الدَّرْءُ [ed-der΄] (dâl’ın fethi ve râ’nın sükûnuyla) ve
الدَّرْأَةُ [ed-der΄et] (hâ’yla) Defʹ eylemek ve savmak maʹnâsınadır; yukâlu: دَرَأَهُ دَرْءًا وَدَرْأَةً مِنَ الْبَابِ الثَّالِثِ إِذَا دَفَعَهُ Ve sel suyu defʹaten zuhûr eylemek maʹnâsınadır; yukâlu: دَرَأَ السَّيْلُ إِذَا انْدَفَعَ Burada إِنْدِفَاعٌ [indifâʹ] دَفْعٌ [defʹ]in mutâviʹi değildir. Ve
دَرْءٌ [der΄] Bir kimse nâgehânî çıkagelmek maʹnâsınadır; yukâlu: دَرَأَ الرَّجُلُ إِذَا طَرَأَ وَخَرَجَ فُجَاءَةً Ve âteş ışılayıp parıldamak maʹnâsına istiʹmâl olunur, gûyâ ki ziyâʹıyla zulmeti defʹ eder; yukâlu: دَرَأَتِ النَّارُ أَيْ أَضَاءَتْ Ve devenin arkası şişip gudde dedikleri yumru zuhûr eylemek maʹnâsınadır; yukâlu: دَرَأَ الْبَعِيرُ إِذَا أَغَدَّ وَمَعَ الْغُدَّةِ وَرَمٌ فِي ظَهْرِهِ Gudde-i mezbûre deve kısmının tâʹûnudur. Ve
دَرْءٌ [der΄] Bir nesneyi yayıp döşemek maʹnâsınadır; yukâlu: دَرَأَ الشَّيْءَ إِذَا بَسَطَهُ Ve mahall-i nâ-maʹlûmdan nâgehânî garîb sel zuhûr eylemek maʹnâsınadır ki önüne gelen nesneleri defʹ eylemek şânından ola. Bu maʹnâda dâl’ın zammıyla da câ΄izdir; yukâlu: جَاءَ السَّيْلُ دَرْءًا وَدُرْءًا إِذَا انْدَرَأَ مِنْ مَكَانٍ لاَ يُعْلَمُ بِهِ Ve
دَرْءٌ [der΄] Kargı ve ʹasâ makûlesi nesnelerde olan meyl ve iʹvicâc hâletine denir. Ve
دَرْءٌ [der΄] ʹArab’dan bir recül adıdır. Ve şol nâdire yaʹnî sâkıtaya denir ki nâgâh dağdan kopup aşağıya sukût eyleye, kaya pâresi ve kar sahîfeleri gibi.

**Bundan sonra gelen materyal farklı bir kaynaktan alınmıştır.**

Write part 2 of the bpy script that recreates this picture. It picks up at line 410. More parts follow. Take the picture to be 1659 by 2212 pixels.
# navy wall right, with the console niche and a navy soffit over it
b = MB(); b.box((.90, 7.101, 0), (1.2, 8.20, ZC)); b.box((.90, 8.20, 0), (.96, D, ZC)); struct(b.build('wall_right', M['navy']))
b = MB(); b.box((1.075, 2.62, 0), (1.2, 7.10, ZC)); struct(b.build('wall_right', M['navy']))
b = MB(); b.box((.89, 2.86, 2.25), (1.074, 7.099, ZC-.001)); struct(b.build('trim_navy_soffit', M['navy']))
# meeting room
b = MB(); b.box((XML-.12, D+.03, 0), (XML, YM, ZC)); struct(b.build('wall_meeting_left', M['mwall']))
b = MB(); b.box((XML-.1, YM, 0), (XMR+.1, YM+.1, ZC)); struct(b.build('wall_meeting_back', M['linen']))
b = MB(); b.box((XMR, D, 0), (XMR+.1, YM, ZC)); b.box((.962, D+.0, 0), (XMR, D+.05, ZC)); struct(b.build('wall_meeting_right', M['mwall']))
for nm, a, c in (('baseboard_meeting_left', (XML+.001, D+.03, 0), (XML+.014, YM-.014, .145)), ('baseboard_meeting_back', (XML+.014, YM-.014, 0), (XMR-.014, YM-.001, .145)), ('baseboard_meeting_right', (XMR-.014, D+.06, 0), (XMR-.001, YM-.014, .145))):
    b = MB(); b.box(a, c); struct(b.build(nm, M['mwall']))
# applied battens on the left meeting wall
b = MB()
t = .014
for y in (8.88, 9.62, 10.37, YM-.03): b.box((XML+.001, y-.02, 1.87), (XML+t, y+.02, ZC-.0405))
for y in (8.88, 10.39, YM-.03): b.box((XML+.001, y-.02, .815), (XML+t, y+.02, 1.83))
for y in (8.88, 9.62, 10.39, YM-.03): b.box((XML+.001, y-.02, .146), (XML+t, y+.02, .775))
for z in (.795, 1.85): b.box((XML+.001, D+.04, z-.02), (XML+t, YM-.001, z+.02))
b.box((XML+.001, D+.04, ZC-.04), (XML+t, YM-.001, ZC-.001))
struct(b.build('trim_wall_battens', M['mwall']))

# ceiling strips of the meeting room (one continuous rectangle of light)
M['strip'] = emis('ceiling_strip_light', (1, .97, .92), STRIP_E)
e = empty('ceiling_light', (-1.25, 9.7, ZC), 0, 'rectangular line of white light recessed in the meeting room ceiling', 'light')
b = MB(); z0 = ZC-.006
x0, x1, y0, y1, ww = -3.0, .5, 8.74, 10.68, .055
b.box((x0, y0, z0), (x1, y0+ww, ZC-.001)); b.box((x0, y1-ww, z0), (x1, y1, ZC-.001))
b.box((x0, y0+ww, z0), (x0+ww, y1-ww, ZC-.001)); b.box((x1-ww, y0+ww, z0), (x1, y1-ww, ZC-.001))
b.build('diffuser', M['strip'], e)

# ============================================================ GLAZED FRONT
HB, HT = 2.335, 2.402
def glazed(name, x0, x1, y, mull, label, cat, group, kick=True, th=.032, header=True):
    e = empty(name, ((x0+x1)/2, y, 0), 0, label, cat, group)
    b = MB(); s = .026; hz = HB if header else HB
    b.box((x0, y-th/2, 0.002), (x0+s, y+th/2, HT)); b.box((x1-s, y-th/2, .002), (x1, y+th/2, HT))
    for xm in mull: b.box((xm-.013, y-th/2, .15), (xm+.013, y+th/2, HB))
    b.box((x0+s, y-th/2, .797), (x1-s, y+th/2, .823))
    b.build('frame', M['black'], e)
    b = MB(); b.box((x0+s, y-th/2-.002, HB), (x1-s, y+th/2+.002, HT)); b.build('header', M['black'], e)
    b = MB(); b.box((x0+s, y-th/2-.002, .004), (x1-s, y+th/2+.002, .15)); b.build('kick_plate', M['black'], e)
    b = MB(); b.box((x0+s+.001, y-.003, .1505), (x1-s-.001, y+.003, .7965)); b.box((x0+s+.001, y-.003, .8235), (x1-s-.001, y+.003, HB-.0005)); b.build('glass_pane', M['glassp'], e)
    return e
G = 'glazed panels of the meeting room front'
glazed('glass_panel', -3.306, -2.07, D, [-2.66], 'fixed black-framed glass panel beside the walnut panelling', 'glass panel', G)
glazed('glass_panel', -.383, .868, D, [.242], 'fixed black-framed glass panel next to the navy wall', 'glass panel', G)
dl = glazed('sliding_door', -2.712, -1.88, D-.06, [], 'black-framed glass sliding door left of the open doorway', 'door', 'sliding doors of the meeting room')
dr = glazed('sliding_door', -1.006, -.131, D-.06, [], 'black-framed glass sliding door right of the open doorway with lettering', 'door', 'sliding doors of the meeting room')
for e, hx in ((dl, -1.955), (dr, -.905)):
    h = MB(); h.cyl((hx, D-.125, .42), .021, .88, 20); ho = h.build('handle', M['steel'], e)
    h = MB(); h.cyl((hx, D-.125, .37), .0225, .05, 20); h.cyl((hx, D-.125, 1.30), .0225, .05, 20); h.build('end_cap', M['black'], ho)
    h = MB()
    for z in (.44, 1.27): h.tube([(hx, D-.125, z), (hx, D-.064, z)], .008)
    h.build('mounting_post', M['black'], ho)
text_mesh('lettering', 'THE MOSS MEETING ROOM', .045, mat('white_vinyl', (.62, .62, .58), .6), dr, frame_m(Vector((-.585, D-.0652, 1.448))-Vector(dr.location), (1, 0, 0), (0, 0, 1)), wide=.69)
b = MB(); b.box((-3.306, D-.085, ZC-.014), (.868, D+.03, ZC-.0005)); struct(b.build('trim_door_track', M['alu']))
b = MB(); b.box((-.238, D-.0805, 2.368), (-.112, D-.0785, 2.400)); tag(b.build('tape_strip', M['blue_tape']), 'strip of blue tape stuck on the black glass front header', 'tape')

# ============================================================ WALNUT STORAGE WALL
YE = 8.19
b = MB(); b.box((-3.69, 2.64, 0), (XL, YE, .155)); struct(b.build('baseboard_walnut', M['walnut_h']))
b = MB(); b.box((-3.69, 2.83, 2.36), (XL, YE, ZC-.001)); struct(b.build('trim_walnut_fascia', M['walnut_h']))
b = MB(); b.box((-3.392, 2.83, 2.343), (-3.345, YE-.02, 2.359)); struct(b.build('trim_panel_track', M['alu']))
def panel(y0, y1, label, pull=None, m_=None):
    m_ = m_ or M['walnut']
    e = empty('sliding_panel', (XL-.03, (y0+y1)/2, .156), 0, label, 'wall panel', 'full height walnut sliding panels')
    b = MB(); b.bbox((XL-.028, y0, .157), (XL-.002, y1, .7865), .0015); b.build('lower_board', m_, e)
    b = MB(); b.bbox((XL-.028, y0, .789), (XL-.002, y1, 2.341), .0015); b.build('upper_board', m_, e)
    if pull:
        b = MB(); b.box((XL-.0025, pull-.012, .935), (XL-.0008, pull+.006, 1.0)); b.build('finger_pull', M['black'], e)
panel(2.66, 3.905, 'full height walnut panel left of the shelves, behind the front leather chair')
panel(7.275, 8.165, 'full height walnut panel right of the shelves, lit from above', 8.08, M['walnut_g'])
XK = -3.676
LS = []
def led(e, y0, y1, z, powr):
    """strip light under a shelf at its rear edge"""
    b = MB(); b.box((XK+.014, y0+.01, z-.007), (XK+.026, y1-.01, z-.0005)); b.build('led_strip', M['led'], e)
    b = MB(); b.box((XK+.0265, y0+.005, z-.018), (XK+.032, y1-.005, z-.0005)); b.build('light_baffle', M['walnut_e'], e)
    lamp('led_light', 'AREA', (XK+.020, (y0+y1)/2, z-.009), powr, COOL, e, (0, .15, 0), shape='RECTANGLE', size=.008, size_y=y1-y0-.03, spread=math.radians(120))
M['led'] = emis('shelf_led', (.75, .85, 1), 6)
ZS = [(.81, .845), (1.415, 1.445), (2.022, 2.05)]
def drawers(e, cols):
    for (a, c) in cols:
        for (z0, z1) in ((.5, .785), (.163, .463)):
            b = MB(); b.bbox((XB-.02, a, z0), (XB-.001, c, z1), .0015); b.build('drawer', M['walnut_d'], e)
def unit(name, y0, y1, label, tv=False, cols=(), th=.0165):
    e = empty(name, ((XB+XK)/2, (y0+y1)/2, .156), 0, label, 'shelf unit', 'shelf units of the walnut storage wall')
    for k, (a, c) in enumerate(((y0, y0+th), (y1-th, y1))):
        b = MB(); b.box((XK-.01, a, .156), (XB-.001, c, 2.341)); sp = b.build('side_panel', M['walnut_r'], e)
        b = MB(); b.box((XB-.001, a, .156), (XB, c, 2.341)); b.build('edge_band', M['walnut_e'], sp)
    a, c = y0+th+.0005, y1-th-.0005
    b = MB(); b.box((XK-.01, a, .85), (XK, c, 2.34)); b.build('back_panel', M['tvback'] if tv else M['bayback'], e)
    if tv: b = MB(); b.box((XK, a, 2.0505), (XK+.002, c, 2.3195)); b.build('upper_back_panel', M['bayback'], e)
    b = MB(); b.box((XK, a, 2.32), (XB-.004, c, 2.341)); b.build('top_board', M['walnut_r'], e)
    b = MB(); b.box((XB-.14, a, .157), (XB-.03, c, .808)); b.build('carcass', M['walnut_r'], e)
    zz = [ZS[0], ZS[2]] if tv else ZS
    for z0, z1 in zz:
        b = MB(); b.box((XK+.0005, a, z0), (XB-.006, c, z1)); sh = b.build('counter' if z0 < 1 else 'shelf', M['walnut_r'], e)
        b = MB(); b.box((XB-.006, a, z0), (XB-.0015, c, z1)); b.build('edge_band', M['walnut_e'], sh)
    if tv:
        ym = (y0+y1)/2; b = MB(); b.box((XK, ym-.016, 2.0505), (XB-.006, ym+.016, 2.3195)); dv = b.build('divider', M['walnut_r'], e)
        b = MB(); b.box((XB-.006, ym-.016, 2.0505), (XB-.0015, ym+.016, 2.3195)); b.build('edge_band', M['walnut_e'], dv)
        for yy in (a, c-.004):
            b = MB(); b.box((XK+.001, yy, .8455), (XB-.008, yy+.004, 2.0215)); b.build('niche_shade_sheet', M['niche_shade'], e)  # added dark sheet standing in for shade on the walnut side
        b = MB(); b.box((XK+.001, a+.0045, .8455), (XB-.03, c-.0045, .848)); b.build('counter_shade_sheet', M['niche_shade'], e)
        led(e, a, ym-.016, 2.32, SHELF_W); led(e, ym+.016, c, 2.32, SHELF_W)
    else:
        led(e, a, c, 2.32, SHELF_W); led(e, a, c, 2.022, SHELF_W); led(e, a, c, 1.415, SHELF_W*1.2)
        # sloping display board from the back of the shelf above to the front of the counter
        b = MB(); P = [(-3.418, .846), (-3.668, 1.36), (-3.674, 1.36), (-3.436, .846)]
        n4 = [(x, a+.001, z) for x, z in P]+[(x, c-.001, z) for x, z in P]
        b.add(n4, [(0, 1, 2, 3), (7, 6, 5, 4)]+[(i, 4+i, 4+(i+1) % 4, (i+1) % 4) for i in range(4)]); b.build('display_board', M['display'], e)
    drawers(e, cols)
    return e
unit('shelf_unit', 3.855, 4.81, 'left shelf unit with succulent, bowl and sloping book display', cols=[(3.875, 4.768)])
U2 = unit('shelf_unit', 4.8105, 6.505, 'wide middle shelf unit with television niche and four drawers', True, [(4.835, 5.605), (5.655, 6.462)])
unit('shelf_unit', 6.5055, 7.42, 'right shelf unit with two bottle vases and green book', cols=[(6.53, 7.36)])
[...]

اَلدَّرْءُ [ed-der΄] Defʹ etmek. Ve fi’l-hadîsi: “إِدْرَؤُوا الْحُدُودَ مَا اسْتَطَعْتُمْ” yukâlu: دَرَأَ يَدْرَأُ مِنَ الْبَابِ الثَّالِثِ Ve
دَرْءٌ [der΄] Eğrilik maʹnâsına da gelir, ʹalâ-mâ se-yecî΄u.